Unfortunately, the surrounding spectacle and need among fans to pick sides could possibly overshadow the talent of both young women involved while Bassett, the male leg of the triangle, receives the least amount of heat. As writers, Carpenter and Rodrigo both approached their songs with something to get off of their chest and performed their emotion in a way that would resonate with their listeners. To see them both manage to effectively do so without regressing to misogyny and snarky comments is a triumph. But a continued series of back-and-forth, call and response songs could eventually prove to be both reductive and constricting use of their skills. 

Carpenter makes an attempt at reconciliation at the song’s opening and again in its bridge, singing: “I just hope that one day/ We both can laugh about it/ When it’s not in our face/ Won’t have to dance around it.” It’s a promising start, but the slight edge detected in the next lyric, “Don’t drive yourself insane/ It won’t always be this way” dampens the sincerity of the offer. What was likely written as a sly nod to Rodrigo’s song title may come across as mockery, suggesting that Carpenter resents having to have this conversation in the first place. 

Speaking with Billboard, Rodrigo addressed the speculation, saying: “I totally understand people’s curiosity with the specifics of who the song’s about and what it’s about, but to me, that’s really the least important part of the song.” 
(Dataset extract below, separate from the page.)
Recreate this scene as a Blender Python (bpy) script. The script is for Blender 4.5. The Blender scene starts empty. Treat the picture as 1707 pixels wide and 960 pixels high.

As a topic of conversation, Carpenter was justified in wanting to have her say in the matter as well, regardless of how the tone of her response is received. In an attempt to weather the storm, “Skin” might have pushed everyone further into it, as fans hooked on the drama are now eagerly waiting for Rodrigo to respond — or for Bassett to relay any form of acknowledgment — to launch the saga’s next chapter. But Carpenter can take heart in knowing that no matter how the story unfolds from here, she has successfully staked her claim in controlling the role she’ll play in it.